Live Not By Lies serves two purposes and, in my assessment, succeeds at both of them. It sounds the alarm, warning people to wake up, to see that the enemy is already closing in on the gates. And, in the eventuality or even the likelihood that it is already too late to hold the hoards at bay, it conveys hard-won wisdom from those who have faced a very similar totalitarian foe and overcome. They may have suffered along the way, but they at least maintained their integrity. And in a similar way, we may not be able to overthrow the totalitarianism “out there,” but by heeding their counsel, and searching the scriptures for more like it, we can at least overthrow it “in here,” within ourselves. We can live with dignity, without regret. In a society increasingly drowning in fabrications and falsehoods, we, of all men, must and can live not by lies.

Read it all. It feels great to have the endorsement of a writer like Challies. He did have one bone to pick, though:

And here, in this matter of those who have gone before, I need to point out that Dreher is far more ecumenical than I am. His “saints” span Roman Catholic, Russian Orthodox, and Protestant traditions, all of which have very different and even contradictory understandings of the central message of the Christian faith, the gospel of Jesus Christ. He sees more unity between traditions than I can. Yet for the most part these important distinctions in doctrine have little impact on his calls to action, though, to be fair, his Orthodox theology does at times show itself.

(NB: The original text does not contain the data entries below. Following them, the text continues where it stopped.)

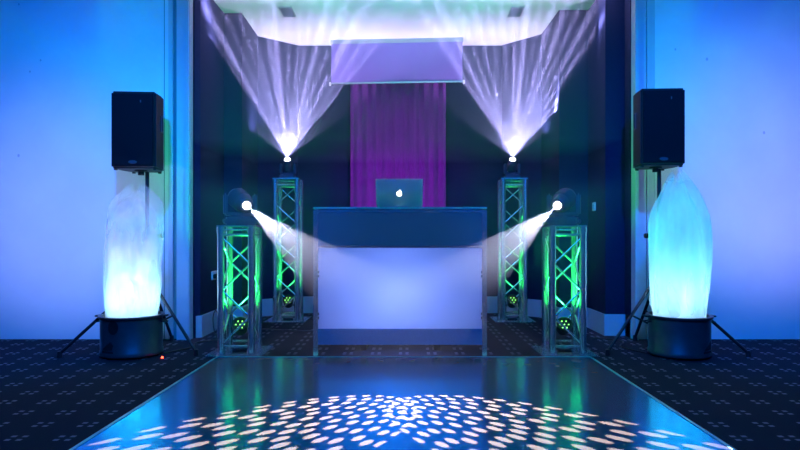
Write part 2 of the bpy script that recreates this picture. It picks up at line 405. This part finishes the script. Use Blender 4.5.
# socket and switch
t = thing('wall_socket', 'pale double socket on the dark left alcove wall behind the truss', 'socket', (-1.876, 5.88, .545), R(90))
link('face_plate', box(bm(), (0, -.006, 0), (.15, .012, .086), bev=.004), M['socket'], t)
for x in (-.036, .036): link('plug', box(bm(), (x, -.028, -.008), (.045, .034, .045), bev=.006), M['blackp'], t)
t = thing('wall_switch', 'small pale light switch on the dark right alcove wall', 'switch', (1.87, 5.92, 1.22), R(-90))
link('face_plate', box(bm(), (0, -.006, 0), (.09, .012, .086), bev=.004), M['socket'], t)
link('rocker', box(bm(), (0, -.014, 0), (.03, .008, .04), bev=.002), M['trim'], t)
t = link('socket_cable', tube(bm(), curve([(-1.84, 5.86, .52), (-1.82, 5.84, .40), (-1.80, 5.86, .24), (-1.79, 5.80, .12), (-1.80, 5.72, .22), (-1.81, 5.66, .17), (-1.79, 5.62, .06), (-1.74, 5.55, .006), (-1.6, 5.5, .006)]), .006), M['cable'], smooth=True)
tag(t, 'black cable looping down from the left wall socket to the carpet', 'cable')

# ------------------------------------------------------------ dance floor
DX0, DX1, DY0, DY1 = -1.41, 1.39, 1.2, 4.52
t = thing('dance_floor', 'glossy dark dance floor with light dots, laid on the carpet', 'dance floor', ((DX0+DX1)/2, (DY0+DY1)/2, 0))
w2, h2 = (DX1-DX0)/2, (DY1-DY0)/2
link('floor_panels', box(bm(), (0, 0, .008), (2*w2, 2*h2, .016)), M['dance'], t)
def ramp(p0, p1, nrm):
    b = bm(); p0, p1, nrm = Vector(p0), Vector(p1), Vector(nrm)
    for p in (p0, p1): pass
    A = [b.verts.new(p) for p in (p0, p0+nrm*.045, p0+nrm*.004+Vector((0, 0, .02)), p0+Vector((0, 0, .02)))]
    B = [b.verts.new(p) for p in (p1, p1+nrm*.045, p1+nrm*.004+Vector((0, 0, .02)), p1+Vector((0, 0, .02)))]
    b.faces.new(A); b.faces.new(B[::-1])
    for i in range(4): j = (i+1) % 4; b.faces.new((A[i], A[j], B[j], B[i]))
    return b
link('edge_ramp', ramp((-w2, -h2, 0), (-w2, h2, 0), (-1, 0, 0)), M['edge'], t)
link('edge_ramp', ramp((w2, -h2, 0), (w2, h2, 0), (1, 0, 0)), M['edge'], t)
link('edge_ramp', ramp((-w2, h2, 0), (w2, h2, 0), (0, 1, 0)), M['edge'], t)

# ------------------------------------------------------------ truss towers
def truss(name, label, H, loc, nseg, flip=1, group='aluminium truss towers'):
    t = thing(name, label, 'truss', loc, 0, group)
    h = .1190; r = .027
    b = bm(); box(b, (0, 0, .006), (.44, .44, .012), bev=.003)
    for sx in (-1, 1):
        for sy in (-1, 1): cyl(b, (sx*.19, sy*.19, .012), (sx*.19, sy*.19, .02), .012, seg=8)
    link('base_plate', b, M['alu'], t)
    for sx in (-1, 1):
        for sy in (-1, 1):
            b = bm(); cyl(b, (sx*h, sy*h, .012), (sx*h, sy*h, H-.012), r, seg=20)
            for z in (.03, H-.03-.012): cyl(b, (sx*h, sy*h, z-.018), (sx*h, sy*h, z+.018), r+.004, seg=20)
            link('chord', b, M['alu'], t, smooth=True)
    z0, z1 = .07, H-.075
    for k, (ax, s) in enumerate((('x', -1), ('x', 1), ('y', -1), ('y', 1))):
        b = bm()
        def P(a, z): return (a*(h-.01), s*h, z) if ax == 'x' else (s*h, a*(h-.01), z)
        for z in (z0, z1): cyl(b, P(-1.0, z), P(1.0, z), .010, seg=10)
        cyl(b, P(-1, H-.035), P(1, H-.035), .006, seg=8)
        a = flip*(1 if (k % 2) else -1)
        for i in range(nseg):
            cyl(b, P(a, z0+.02+(z1-z0-.04)*i/nseg), P(-a, z0+.02+(z1-z0-.04)*(i+1)/nseg), .0085, seg=10); a = -a
        link('lattice', b, M['alu'], t, smooth=True)
    b = bm()
    for s in (-1, 1): box(b, (s*.1195, 0, H-.006), (.052, .29, .012)); box(b, (0, s*.1195, H-.006), (.187, .052, .012))
    link('top_plate', b, M['alu'], t)
    return t
FL = (-1.315, 4.79, 0); FR = (1.267, 4.79, 0); RL = (-1.290, 6.63, 0); RR = (1.185, 6.63, 0)
truss('truss_tower', 'shorter aluminium truss tower standing left of the booth near the dance floor', 1.012, FL, 4, 1)
truss('truss_tower', 'shorter aluminium truss tower standing right of the booth near the dance floor', 1.012, FR, 4, -1)
truss('truss_tower', 'taller aluminium truss tower at the back left of the alcove', 1.56, RL, 7, 1)
truss('truss_tower', 'taller aluminium truss tower at the back right of the alcove', 1.56, RR, 7, -1)

# green uplights inside the towers
def uplight(label, loc, rz, cols, power):
    t = thing('uplight', label, 'stage light', (loc[0], loc[1], .012), rz, 'green uplights inside the truss towers')
    tilt = Matrix.Translation((0, -.005, .195)) @ Matrix.Rotation(R(52), 4, 'X')
    b = bm(); lathe(b, [(0, -.07), (.04, -.07), (.052, -.05), (.056, .02), (.062, .03), (.062, .045), (.054, .045), (.052, .03), (0, .03)], 28, mtx=tilt)
    link('housing', b, M['blackp'], t, smooth=True)
    b = bm()
    tube(b, [(-.068, 0, .195), (-.068, .0, .02), (-.03, 0, .008), (.03, 0, .008), (.068, 0, .02), (.068, 0, .195)], .006)
    box(b, (0, 0, .006), (.11, .10, .012), bev=.003)
    link('bracket', b, M['steel_black'], t)
    for i in range(7):
        r, a = (0, 0) if i == 0 else (.033, i*pi/3)
        b = bm(); lathe(b, [(.0042, .030), (.0036, .033), (0, .037)], 10, c=(r*cos(a), r*sin(a), 0), mtx=tilt)
        link('led', b, M['led'], t)
    p = Vector(loc)+Vector((0, -.045, .275))
    l = spot('uplight_lamp', p, p+Vector((0, .12, 1)), cols, power, 58, .8, .03)
    l.parent = t; l.matrix_parent_inverse = Matrix.Rotation(rz, 4, 'Z').inverted() @ Matrix.Translation(-Vector((loc[0], loc[1], .012)))
    return t
GR = (.02, 1, .13)
uplight('green LED uplight inside the shorter left truss tower', FL, R(12), GR, 130)
uplight('green LED uplight inside the shorter right truss tower', FR, R(-4), GR, 130)
uplight('green LED uplight inside the taller left truss tower', RL, R(8), GR, 60)
uplight('green LED uplight inside the taller right truss tower', RR, R(-8), GR, 60)

# ------------------------------------------------------------ moving heads
def moving_head(label, loc, rz, aim, lr=1.0):
    """aim: local direction of the lens"""
    t = thing('moving_head_light', label, 'stage light', loc, rz, 'moving head lights on the truss towers')
    b = bm(); box(b, (0, 0, .028), (.21, .19, .056), bev=.012)
    for s in (-1, 1): box(b, (s*.108, 0, .03), (.012, .08, .025), bev=.004)
    base = link('base', b, M['head'], t)
    b = bm(); box(b, (0, -.096, .03), (.06, .003, .022)); link('display', b, M['badge'], base)
    b = bm(); cyl(b, (0, 0, .056), (0, 0, .068), .07, seg=28)
    box(b, (0, 0, .078), (.2, .09, .022), bev=.006)
    for s in (-1, 1): box(b, (s*.098, 0, .145), (.028, .095, .15), bev=.012)
    link('yoke', b, M['head'], t)
    d = Vector(aim).normalized(); c = Vector((0, 0, .175))
    # head: rounded body of revolution along aim
    q = d.to_track_quat('Z', 'Y').to_matrix().to_4x4(); mt = Matrix.Translation(c) @ q
    b = bm(); lathe(b, [(0, -.105), (.038, -.10), (.056, -.08), (.068, -.04), (.07, .0), (.066, .05), (.054, .088), (.046, .098), (.036, .10), (.034, .092), (0, .09)], 32, mtx=mt)
    for k in range(6): lathe(b, [(.068, -.045+k*.016), (.073, -.043+k*.016), (.073, -.037+k*.016), (.068, -.035+k*.016)], 32, mtx=mt)
    head = link('head', b, M['head'], t, smooth=True)
    b = bm(); lathe(b, [(.027*lr, .0925), (.027*lr, .104), (.024*lr, .104+.010*lr), (.014*lr, .104+.017*lr), (0, .104+.019*lr)], 24, mtx=mt)
    link('lens', b, M['lens'], head, smooth=True)
    return t
# rear: fans of beams upwards
for (T, lab, to, pw, sd, a0, a1) in ((RL, 'moving head light on the taller left truss tower, beaming upwards', (0, -.04, 1), 8200, 1.0, -.50, .78), (RR, 'moving head light on the taller right truss tower, beaming upwards', (.0, -.04, 1), 8200, 1.7, -.70, .72)):
    lc = (T[0]-.003, T[1], 1.56)
    a = Vector((0, -.5, 1)).normalized(); hd = moving_head(lab, lc, 0, a, 1.6); hd.scale = (.78,)*3
    p = Vector(lc)+.78*(Vector((0, 0, .175))+a*.15)
    fan_lamp(p, p+Vector(to), pw, sd, a0, a1)
# front: dot patterns on the dance floor
for (T, lab, tgt, pw, rot) in ((FL, 'moving head light on the shorter left truss tower, beaming down to the right', (.55, 2.76, 0), 7200, .3), (FR, 'moving head light on the shorter right truss tower, beaming down to the left', (-.57, 2.76, 0), 7200, 1.1)):
    lc = Vector((T[0]+(.005 if T[0] < 0 else -.005), T[1]-.02, 1.012)); c = lc+1.15*Vector((0, 0, .175))
    a = (Vector(tgt)-c).normalized(); rz = math.atan2(a.y, a.x)+pi/2
    rz = R(20) if T[0] < 0 else R(-20)
    hd = moving_head(lab, lc, rz, Matrix.Rotation(-rz, 3, 'Z') @ a); hd.scale = (1.15,)*3
    p = c+a*.14*1.15
    dot_lamp(p, p+a, pw, 9.6, rot)

# ------------------------------------------------------------ booth
BX0, BX1, BY, BH = -.705, .629, 4.60, 1.15
bw = BX1-BX0; bc = (BX0+BX1)/2
t = thing('dj_booth', 'navy topped booth facade with a glowing white front, standing centrally behind the dance floor', 'booth', (bc, BY, 0))
hw = bw/2
for sx in (-1, 1):
    for y in (.018, .60):
        b = bm(); box(b, (sx*(hw-.018), y, BH/2-.01), (.036, .036, BH-.02), bev=.006)
        for z in (.33, .30, .62, .65): box(b, (sx*(hw-.040), y-.002, z), (.012, .04, .02), bev=.002)
        link('frame_post', b, M['alu'], t)
b = bm()
for y in (.018, .60): box(b, (0, y, BH-.03), (bw-.072, .03, .03), bev=.004)
for sx in (-1, 1): box(b, (sx*(hw-.018), .309, BH-.03), (.03, .546, .03), bev=.004)
link('frame_rail', b, M['alu'], t)
for z in (.845, .10): link('cross_rail', box(bm(), (0, .03, z), (bw-.072, .016, .016)), M['alu'], t)
link('tabletop', box(bm(), (0, .31, BH-.008), (bw, .64, .016), bev=.004), M['edge'], t)
link('upper_panel', box(bm(), (0, .012, (BH-.035+.853)/2), (bw-.074, .006, BH-.035-.853)), M['navy'], t)
link('front_screen', box(bm(), (0, .012, (.836+.215)/2), (bw-.074, .004, .836-.215)), M['scrim'], t)
link('unlit_screen_strip', box(bm(), (0, .012, (.213+.092)/2), (bw-.074, .006, .121)), M['unlit_strip'], t)  # unlit bottom of the front screen, made as a separate darker strip
for sx in (-1, 1):
    link('side_panel', box(bm(), (sx*(hw-.018), .309, .60), (.006, .545, .99)), M['navy'], t)
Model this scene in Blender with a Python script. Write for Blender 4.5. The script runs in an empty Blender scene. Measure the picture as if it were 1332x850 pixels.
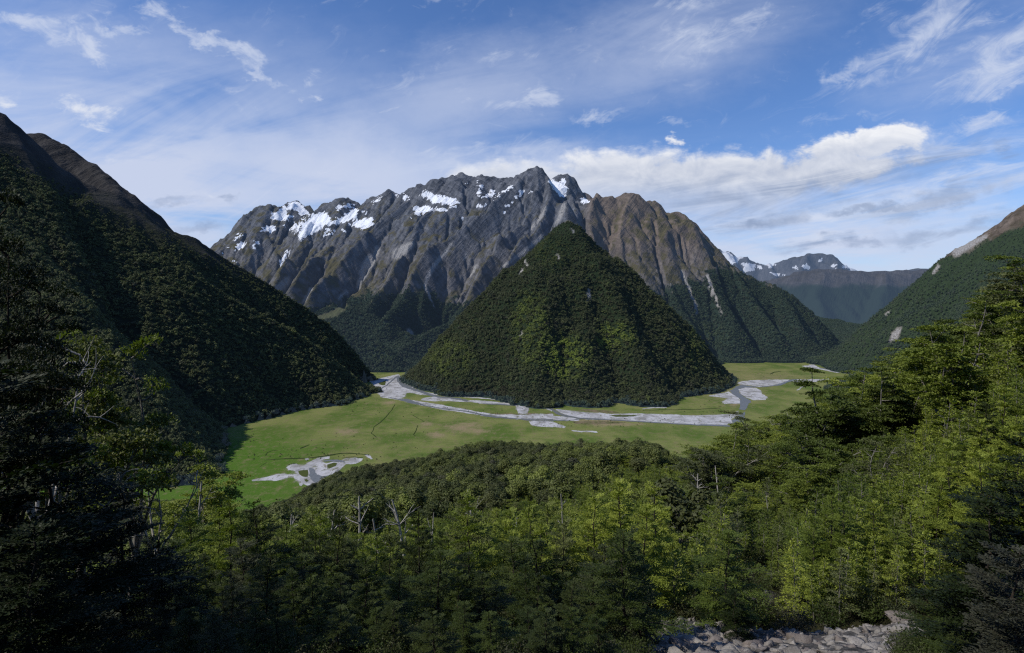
import bpy, math, random, heapq
import numpy as np
from mathutils import Vector, Matrix
from mathutils.geometry import tessellate_polygon

rng = np.random.default_rng(11)
random.seed(5)
scene = bpy.context.scene
COL = scene.collection

# ------------------------------------------------------------------ camera
CAM_Z = 300.0
FPX = 800.0                       # focal length in pixels of a 1332 px wide frame
PITCH = math.radians(2.15)
CP, SP = math.cos(PITCH), math.sin(PITCH)
cam = bpy.data.cameras.new('camera')
cam.sensor_width = 36.0
cam.lens = FPX / 1332.0 * 36.0
cam.clip_start = 0.3
cam.clip_end = 90000.0
camo = bpy.data.objects.new('camera', cam)
COL.objects.link(camo)
camo.location = (0, 0, CAM_Z)
camo.rotation_euler = (math.pi / 2 - PITCH, 0, 0)
scene.camera = camo


def at(px, py, Y):
    """Point of the place at forward distance Y along the sight line through a photo position."""
    u, v = (px - 666.0) / FPX, (425.0 - py) / FPX
    dx, dy, dz = u, CP + v * SP, -SP + v * CP
    k = Y / dy
    return (dx * k, Y, CAM_Z + dz * k)


def on_floor(px, py, z=0.0):
    u, v = (px - 666.0) / FPX, (425.0 - py) / FPX
    dx, dy, dz = u, CP + v * SP, -SP + v * CP
    k = (z - CAM_Z) / dz
    return (dx * k, dy * k)


def to_px(x, y, z):
    z = z - CAM_Z
    f = y * CP - z * SP
    up = y * SP + z * CP
    f = np.where(np.abs(f) < 1e-3, 1e-3, f)
    return 666.0 + FPX * x / f, 425.0 - FPX * up / f


# ------------------------------------------------------------------ noise
def _hash(ix, iy, seed):
    h = (ix.astype(np.int64) * 374761393 + iy.astype(np.int64) * 668265263 + seed * 1442695041) & 0xffffffff
    h = ((h ^ (h >> 13)) * 1274126177) & 0xffffffff
    h = ((h ^ (h >> 16)) * 2246822519) & 0xffffffff
    return (h ^ (h >> 15)) & 0xffffffff


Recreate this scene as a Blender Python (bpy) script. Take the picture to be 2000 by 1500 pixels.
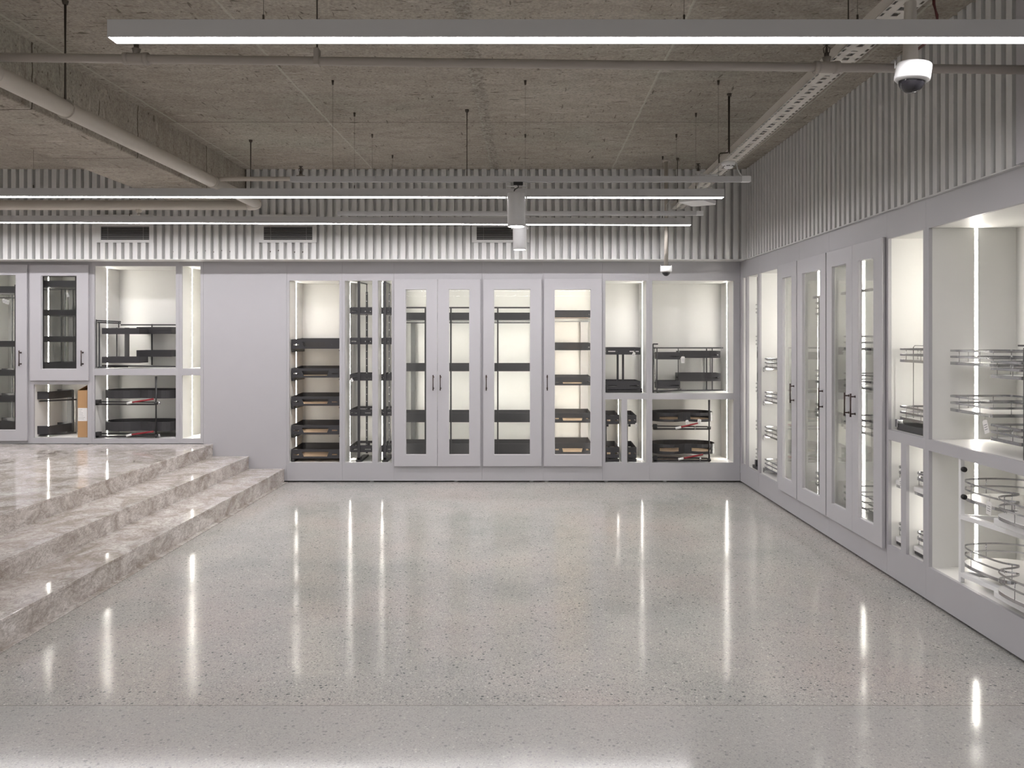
import bpy, math, random
from mathutils import Vector, Matrix
from mathutils.geometry import tessellate_polygon
random.seed(7)
for o in list(bpy.data.objects): bpy.data.objects.remove(o)
SC = bpy.context.scene
COL = SC.collection
PI = math.pi
# ------------------------------------------------------------------ camera, world, exposure
EYE = 1.545
F = 1480.0            # focal length in pixels of the 2000 px wide frame
cam = bpy.data.cameras.new('camera'); cam.sensor_width = 36; cam.lens = F/2000*36
cam.shift_x = -0.004; cam.shift_y = -0.0445; cam.clip_start = .05
co = bpy.data.objects.new('camera', cam); COL.objects.link(co)
co.location = (0, 0, EYE); co.rotation_euler = (PI/2, 0, 0)
SC.camera = co
w = bpy.data.worlds.new('world'); SC.world = w; w.use_nodes = True
w.node_tree.nodes['Background'].inputs[0].default_value = (1, .975, .94, 1)
w.node_tree.nodes['Background'].inputs[1].default_value = .62
SC.view_settings.view_transform = 'Standard'; SC.view_settings.look = 'None'
SC.view_settings.gamma = 1; SC.view_settings.use_curve_mapping = False
SC.view_settings.exposure = 0.0
E_LINEAR, E_LED, E_SPOT = 56.0, 52.0, 60.0

# ------------------------------------------------------------------ node helpers
def new_mat(name):
    m = bpy.data.materials.new(name); m.use_nodes = True
    return m, m.node_tree, m.node_tree.nodes['Principled BSDF']
class NT:
    def __init__(s, nt): s.nt = nt
    def n(s, t, **kw):
        nd = s.nt.nodes.new(t)
        for k, v in kw.items():
            if k.startswith('i_'):
                key = k[2:]; key = int(key) if key.isdigit() else key.replace('_', ' ')
                nd.inputs[key].default_value = v
            else: setattr(nd, k, v)
        return nd
    def l(s, a, b): s.nt.links.new(a, b)
    def math(s, op, a, b=None, c=None):
        nd = s.n('ShaderNodeMath', operation=op)
        for i, v in enumerate((a, b, c)):
            if v is None: continue
            if isinstance(v, (int, float)): nd.inputs[i].default_value = v
            else: s.l(v, nd.inputs[i])
        return nd.outputs[0]
    def noise(s, vec, scale, detail=4, rough=.55, dist=0):
        nd = s.n('ShaderNodeTexNoise'); nd.inputs['Scale'].default_value = scale
        nd.inputs['Detail'].default_value = detail; nd.inputs['Roughness'].default_value = rough
        nd.inputs['Distortion'].default_value = dist
        if vec: s.l(vec, nd.inputs['Vector'])
        return nd.outputs['Fac']
    def ramp(s, fac, stops):
        nd = s.n('ShaderNodeValToRGB'); e = nd.color_ramp.elements
        while len(e) < len(stops): e.new(.5)
        for el, (p, c) in zip(e, stops):
            el.position = p; el.color = c if len(c) == 4 else (*c, 1)
        s.l(fac, nd.inputs[0]); return nd.outputs[0]
    def mix(s, fac, a, b, mode='MIX'):
        nd = s.n('ShaderNodeMix', data_type='RGBA', blend_type=mode)
        if isinstance(fac, (int, float)): nd.inputs[0].default_value = fac
        else: s.l(fac, nd.inputs[0])
        for i, v in ((6, a), (7, b)):
            if isinstance(v, tuple): nd.inputs[i].default_value = v if len(v) == 4 else (*v, 1)
            else: s.l(v, nd.inputs[i])
        return nd.outputs[2]
    def bump(s, h, strength, dist, bsdf):
        nd = s.n('ShaderNodeBump'); nd.inputs['Strength'].default_value = strength
        nd.inputs['Distance'].default_value = dist
        s.l(h, nd.inputs['Height']); s.l(nd.outputs[0], bsdf.inputs['Normal'])
    def pos(s):
        return s.n('ShaderNodeNewGeometry').outputs['Position']
    def mapv(s, vec, scale=(1,1,1), loc=(0,0,0), rot=(0,0,0)):
        nd = s.n('ShaderNodeMapping'); nd.inputs['Scale'].default_value = scale
        nd.inputs['Location'].default_value = loc; nd.inputs['Rotation'].default_value = rot
        s.l(vec, nd.inputs['Vector']); return nd.outputs[0]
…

Just to clarify, my “ecumenism” here is not of the sort that claims all Christian traditions are equally true. Challies is right that the great traditions all have different understandings. The primary unity I see between traditions, for the purposes of this book, is that when the secret police come for you, it’s not going to be because you are a Protestant, a Catholic, or an Orthodox; it’s going to be because you are a Christian who would not conform to the Big Lie. In the book, I quote former prisoners of conscience saying that suffering for Christ behind bars brought them closer together than one would have imagined.